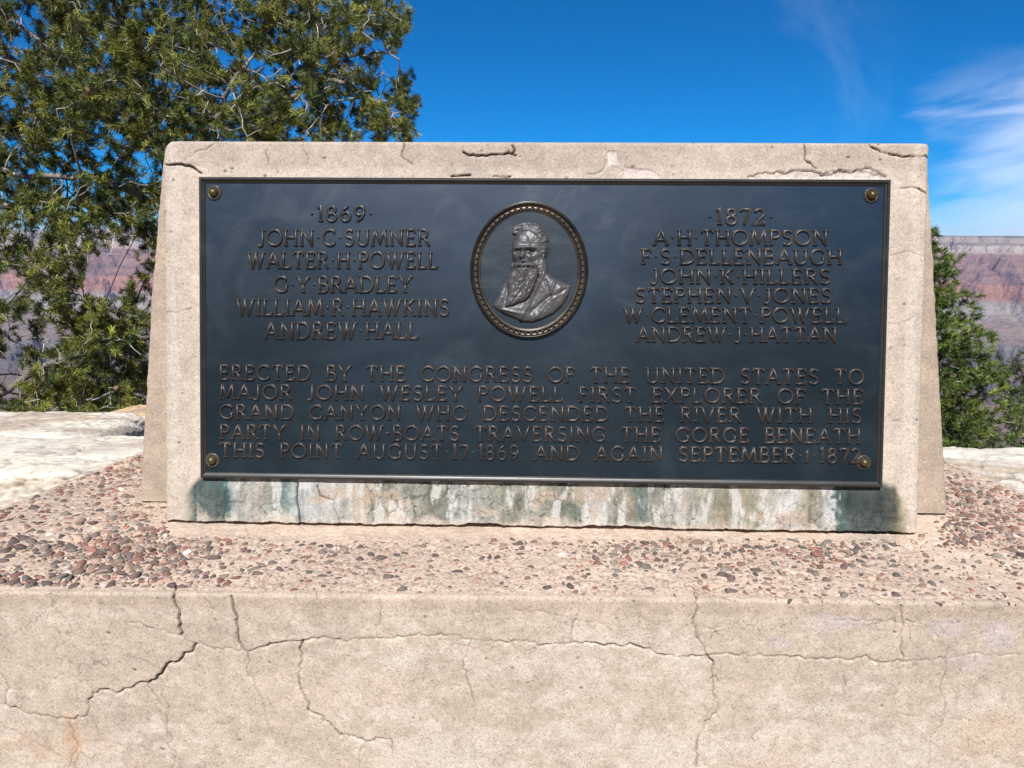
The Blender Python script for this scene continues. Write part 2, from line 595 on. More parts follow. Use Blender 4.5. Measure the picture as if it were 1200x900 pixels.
def haze():
    lo, hi = (-43000, -3200, -1460), (43000, 21800, 420)
    V = [(x, y, z) for z in (lo[2], hi[2]) for y in (lo[1], hi[1]) for x in (lo[0], hi[0])]
    F = np.array([[0, 2, 3, 1], [4, 5, 7, 6], [0, 1, 5, 4], [2, 6, 7, 3], [0, 4, 6, 2], [1, 3, 7, 5]])
    mt = bpy.data.materials.new('haze_air')
    mt.use_nodes = True
    t = mt.node_tree
    t.nodes.clear()
    v = nd(t, 'ShaderNodeVolumePrincipled')
    v.inputs['Color'].default_value = (.52, .60, 1, 1)
    v.inputs['Density'].default_value = 2.3e-5
    out = nd(t, 'ShaderNodeOutputMaterial')
    t.links.new(v.outputs[0], out.inputs['Volume'])
    o = mesh_np('haze', V, F, mt, smooth_=False)
    o['kind'] = 'stuff'


canyon()
rim_ground()
haze()


# ------------------------------------------------------------------ cracked concrete sheets
class Sheet:
    """regular grid in (s, t) metres carrying colour and depth; cracks are cut as real grooves"""

    def __init__(self, s0, s1, t0, t1, step):
        self.s = np.linspace(s0, s1, int((s1 - s0) / step) + 1)
        self.t = np.linspace(t0, t1, int((t1 - t0) / step) + 1)
        self.S, self.T = np.meshgrid(self.s, self.t)
        self.ds, self.dt = self.s[1] - self.s[0], self.t[1] - self.t[0]
        self.crack = np.zeros(self.S.shape)
        self.depth = np.zeros(self.S.shape)
        self.halo = np.zeros(self.S.shape)

    def cut(self, pts, width=.0012, wob=.0022, seed=0, dep=.004, dark=1.):
        r = np.random.default_rng(seed + len(pts) * 31)
        P = [np.array(pts[0])]
        for a, b in zip(pts[:-1], pts[1:]):
            a, b = np.array(a), np.array(b)
            L = np.hypot(*(b - a))
            n = max(1, int(L / .006))
            nrm = np.array([-(b - a)[1], (b - a)[0]]) / max(L, 1e-6)
            for k in range(1, n + 1):
                f = k / n
                j = r.normal(0, wob) if k < n else 0
                P.append(a + (b - a) * f + nrm * j)
        ph = r.random() * 9
        for k in range(len(P) - 1):
            a, b = P[k], P[k + 1]
            w = width * (.60 + .85 * float(vnoise(np.array([ph + k * .35]), np.array([seed + .5]), 3)[0]))
            m_ = w + .0075
            i0 = np.searchsorted(self.s, min(a[0], b[0]) - m_); i1 = np.searchsorted(self.s, max(a[0], b[0]) + m_)
            j0 = np.searchsorted(self.t, min(a[1], b[1]) - m_); j1 = np.searchsorted(self.t, max(a[1], b[1]) + m_)
            if i1 <= i0 or j1 <= j0:
                continue
            S, T = self.S[j0:j1, i0:i1], self.T[j0:j1, i0:i1]
            d = b - a
            tt = np.clip(((S - a[0]) * d[0] + (T - a[1]) * d[1]) / max(d @ d, 1e-12), 0, 1)
            dist = np.hypot(S - a[0] - tt * d[0], T - a[1] - tt * d[1])
            hl = np.clip(1 - (dist - w * .5) / (.0028 + 1.4 * w), 0, 1) * min(1, w / .0016)
            self.halo[j0:j1, i0:i1] = np.maximum(self.halo[j0:j1, i0:i1], hl)
            c = np.clip((w * .5 + self.ds * .62 - dist) / self.ds, 0, 1) * min(1, w / self.ds * .9)
            self.crack[j0:j1, i0:i1] = np.maximum(self.crack[j0:j1, i0:i1], c * dark)
            self.depth[j0:j1, i0:i1] = np.maximum(self.depth[j0:j1, i0:i1], c * dep * min(1, w / .0018))

    def pits(self, n, seed, rmax=.0022):
        r = np.random.default_rng(seed)
        for _ in range(n):
            x, y = r.uniform(self.s[0], self.s[-1]), r.uniform(self.t[0], self.t[-1])
            rad = rmax * r.uniform(.35, 1) ** 2
            i0 = np.searchsorted(self.s, x - 2 * rad - self.ds); i1 = np.searchsorted(self.s, x + 2 * rad + self.ds)
            j0 = np.searchsorted(self.t, y - 2 * rad - self.dt); j1 = np.searchsorted(self.t, y + 2 * rad + self.dt)
            d = np.hypot((self.S[j0:j1, i0:i1] - x) * r.uniform(.6, 1), self.T[j0:j1, i0:i1] - y)
            c = np.clip((rad + self.ds * .5 - d) / self.ds, 0, 1) * .75
            self.crack[j0:j1, i0:i1] = np.maximum(self.crack[j0:j1, i0:i1], c)
            self.depth[j0:j1, i0:i1] = np.maximum(self.depth[j0:j1, i0:i1], c * .002)


def zoomed(ox, oy, k, pts):
    return [(ox + x * k, oy + y * k) for x, y in pts]


# base: the front edge of the top runs along y = EY(x)
def EY(x):
    return -.2683 + .0143 * np.asarray(x)


base = empty('concrete_base', (0, .15, -1.05), 'broad cracked tan concrete base with pebbles set in its top, carrying the monument', 'base')
R_LIP = .0055


def base_uv(px, py):
    """pixel on the base -> sheet coordinates (t < 0 on the top, t > 0 down the front)"""
    p = on_z(px, py, Z0)
    if p[1] > EY(p[0]):
        return p[0], -(p[1] - EY(p[0]))
    p = on_y(px, py, float(EY(on_y(px, py, -.268)[0])))
    return p[0], Z0 - p[2]


def base_px(S, T):
    y = np.where(T < 0, EY(S) - T, EY(S))
    z = np.where(T < 0, Z0, Z0 - T)
    return to_px(np.stack([S, y, z], -1))


def side_x(y, sgn):
    return np.interp(y, [-.3, .06, .47, .9], [-1.062, -1.013, -.950, -.88]) * (1 if sgn < 0 else -1.02)


sh = Sheet(-1.08, 1.10, -.86, .36, .0016)
k3, k4 = 400 / 1059, 400 / 1059
BC = [
    (0, 560, [(550, 335), (548, 400), (556, 425), (562, 490)], 2.6), (0, 560, [(717, 365), (725, 410), (737, 470), (740, 500), (763, 538)], 2.8),
    (0, 560, [(380, 445), (440, 452), (560, 490), (610, 515), (660, 532), (690, 535), (715, 528), (735, 538), (767, 540)], 1.3),
    (0, 560, [(767, 540), (800, 528), (850, 515), (940, 505), (1000, 493), (1059, 500)], 1.6),
    (0, 560, [(608, 515), (597, 540), (570, 545), (555, 570), (518, 578), (500, 610), (460, 637)], 2.5),
    (0, 560, [(460, 637), (428, 637), (405, 655), (385, 655), (360, 670), (310, 658), (285, 670), (272, 690), (268, 740), (215, 750)], 1.9),
    (0, 560, [(215, 750), (150, 738), (90, 735), (30, 715), (15, 705), (15, 680), (28, 655), (15, 630), (0, 610)], 1.5),
    (0, 560, [(455, 637), (490, 690), (517, 715), (515, 770), (530, 800), (525, 840), (550, 855), (535, 900)], 1.4),
    (0, 560, [(380, 755), (510, 768)], .7),
    (0, 560, [(767, 540), (775, 570), (765, 600), (790, 640), (812, 680), (825, 740)], 1.2),
    (0, 560, [(940, 505), (935, 560), (925, 610), (935, 660), (960, 700), (955, 720), (1000, 740), (1040, 780), (1059, 800)], 1.9),
    (0, 560, [(880, 370), (890, 440), (920, 500)], .8), (0, 560, [(985, 350), (985, 380)], 1.2), (0, 560, [(418, 350), (420, 395)], .9),
    (0, 560, [(775, 290), (770, 330)], 1.3), (0, 560, [(818, 820), (815, 850)], .8),
    (400, 560, [(0, 505), (60, 500), (110, 497), (200, 492), (350, 485), (405, 500), (450, 505), (530, 505), (575, 503), (610, 520)], 1.4),
    (400, 560, [(610, 520), (650, 515), (710, 510), (760, 507), (830, 515), (870, 522), (895, 512), (940, 530), (980, 545), (1059, 553)], 1.6),
    (400, 560, [(120, 375), (122, 440), (110, 497)], 1.1), (400, 560, [(425, 365), (428, 410), (440, 450), (450, 505)], 1.1),
    (400, 560, [(735, 380), (738, 410), (720, 450), (710, 510)], 1.2), (400, 560, [(405, 500), (390, 540), (375, 590), (395, 640), (412, 690)], 1.3),
    (400, 560, [(412, 690), (415, 760), (405, 810), (415, 860), (440, 900)], .9),
    (400, 560, [(275, 370), (285, 400), (330, 410), (380, 425), (430, 415)], .9), (400, 560, [(530, 408), (620, 412), (730, 440)], 1.0),
    (400, 560, [(730, 440), (800, 450), (880, 460)], .8), (400, 560, [(0, 795), (40, 803), (75, 820), (110, 808), (155, 812), (160, 850), (155, 900)], 1.4),
    (400, 560, [(75, 820), (55, 860), (55, 900)], 1.2), (400, 560, [(155, 812), (200, 800), (225, 760)], .9), (400, 560, [(160, 860), (210, 870), (240, 895)], .8),
    (400, 560, [(690, 640), (685, 720)], .7), (400, 560, [(100, 860), (120, 880), (115, 900)], .8),
    (800, 560, [(30, 335), (42, 370), (32, 450), (40, 490), (60, 515), (75, 550)], 1.7),
    (800, 560, [(75, 550), (95, 570), (92, 620), (100, 680), (112, 715), (85, 750), (50, 800), (42, 850), (45, 900)], 1.6),
    (800, 560, [(85, 622), (100, 615), (112, 632)], 1.6), (800, 560, [(60, 465), (120, 462)], 1.0),
    (800, 560, [(0, 553), (75, 550), (150, 545), (280, 552), (390, 558), (490, 558), (520, 565), (570, 550), (600, 570), (680, 570), (740, 566)], 1.5),
    (800, 560, [(740, 566), (830, 560), (900, 545), (1000, 550), (1059, 550)], 1.0), (800, 560, [(678, 395), (682, 450), (680, 500), (685, 570)], 1.7),
    (800, 560, [(470, 440), (600, 443), (720, 450)], 1.1), (800, 560, [(720, 450), (850, 448)], .7), (800, 560, [(490, 558), (495, 600), (505, 640), (497, 680)], 1.1),
    (800, 560, [(815, 560), (820, 600), (800, 650), (815, 700), (805, 770), (770, 800), (768, 850), (770, 900)], 1.1),
    (800, 560, [(355, 560), (365, 640), (400, 710), (430, 800), (465, 860)], .8), (800, 560, [(630, 730), (720, 738), (805, 745), (900, 755)], .8),
    (800, 560, [(665, 575), (672, 640)], .9), (800, 560, [(545, 640), (600, 665), (680, 680)], .6),
]
for i, (ox, oy, pts, w) in enumerate(BC):
    pp = [base_uv(*q) for q in zoomed(ox, oy, k3, pts)]
    sh.cut(pp, w * .00076, .0016, i, .005 + .003 * (w > 1.5), 1. if w > 1 else .8)
iron = np.zeros(sh.S.shape)
orange = [base_uv(*q) for q in zoomed(0, 560, k3, [(215, 750), (222, 800), (240, 835), (220, 870), (215, 900)])]
sh.cut(orange, .0012, .002, 99, .002, .7)
sh.pits(420, 5)
S, T = sh.S, sh.T
PX, PY, _ = base_px(S, T)
tone = fbm(S * 3.2, T * 3.2, 5, 101, .55)
fine = fbm(S * 60, T * 60, 4, 102, .6)
mid = fbm(S * 14, T * 14, 4, 103, .6)
topm = sst(-T + (fine - .5) * .008, .006, .014)
cf = lin(209, 193, 177)
ct = lin(224, 201, 180)
C = np.where(topm[..., None] > 0, ct, cf) * (.84 + .22 * tone + .22 * (mid - .5) + .34 * (fine - .5))[..., None]
# pinker strip topping the front face, darkening the lip's colour against its sunlit band
strip = sst(T + (mid - .5) * .008, -.012, -.008) * (1 - sst(T + (mid - .5) * .012, .018, .026))
C = C * (1 - strip[..., None] * (1 - np.array([.91, .89, .87])))
# pale efflorescence towards the lower front and in scattered patches
eff = sst(fbm(S * 6, T * 11, 6, 111, .62) + .22 * sst(T, .08, .27) + .35 * (fine - .5), .52, .80) * (1 - topm) * .62 * sst(T, .015, .05) * (.4 + 1.1 * fine)
C = C + (lin(226, 216, 204) * .95 - C) * np.clip(eff, 0, 1)[..., None]
# lilac-grey repair smears on the right
for cx, cy, rx, ry, a in ((1170, 745, 26, 22, .55), (1110, 735, 22, 12, .4), (960, 730, 30, 10, .4), (1000, 728, 20, 8, .35), (915, 752, 16, 8, .35), (1140, 775, 30, 14, .3)):
    q = np.hypot((PX - cx) / rx, (PY - cy) / ry) + (mid - .5) * 1.2
    g = (1 - sst(q, .55, 1.15)) * a * (1 - topm)
    C = C + (lin(205, 194, 196) - C) * g[..., None]
# rust stain low on the left
g = sst(fbm(S * 7, T * 13, 5, 131) + .42 * sst(PY, 835, 905) - .0016 * np.maximum(PX - 20, 0), .66, .92) * (1 - topm) * sst(PY, 790, 880) * .5
C = C + (lin(214, 172, 128) - C) * np.clip(g, 0, 1)[..., None]
oc = np.min([np.hypot(S - a[0], T - a[1]) for a in [np.array(orange[i]) * (1 - f) + np.array(orange[i + 1]) * f for i in range(4) for f in (0, .25, .5, .75)]], 0)
C = C + (lin(200, 150, 105) - C) * (np.exp(-(oc / .010) ** 2) * .38)[..., None]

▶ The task
Go from the first line of the data above to the line containing "self.halo = np.zeros(self.S.shape)" and retype exactly those lines, both included, but none of the pictures.

▶ Answer to this exercise
The Blender Python script for this scene continues. Write part 2, from line 595 on. More parts follow. Use Blender 4.5. Measure the picture as if it were 1200x900 pixels.
def haze():
    lo, hi = (-43000, -3200, -1460), (43000, 21800, 420)
    V = [(x, y, z) for z in (lo[2], hi[2]) for y in (lo[1], hi[1]) for x in (lo[0], hi[0])]
    F = np.array([[0, 2, 3, 1], [4, 5, 7, 6], [0, 1, 5, 4], [2, 6, 7, 3], [0, 4, 6, 2], [1, 3, 7, 5]])
    mt = bpy.data.materials.new('haze_air')
    mt.use_nodes = True
    t = mt.node_tree
    t.nodes.clear()
    v = nd(t, 'ShaderNodeVolumePrincipled')
    v.inputs['Color'].default_value = (.52, .60, 1, 1)
    v.inputs['Density'].default_value = 2.3e-5
    out = nd(t, 'ShaderNodeOutputMaterial')
    t.links.new(v.outputs[0], out.inputs['Volume'])
    o = mesh_np('haze', V, F, mt, smooth_=False)
    o['kind'] = 'stuff'


canyon()
rim_ground()
haze()


# ------------------------------------------------------------------ cracked concrete sheets
class Sheet:
    """regular grid in (s, t) metres carrying colour and depth; cracks are cut as real grooves"""

    def __init__(self, s0, s1, t0, t1, step):
        self.s = np.linspace(s0, s1, int((s1 - s0) / step) + 1)
        self.t = np.linspace(t0, t1, int((t1 - t0) / step) + 1)
        self.S, self.T = np.meshgrid(self.s, self.t)
        self.ds, self.dt = self.s[1] - self.s[0], self.t[1] - self.t[0]
        self.crack = np.zeros(self.S.shape)
        self.depth = np.zeros(self.S.shape)
        self.halo = np.zeros(self.S.shape)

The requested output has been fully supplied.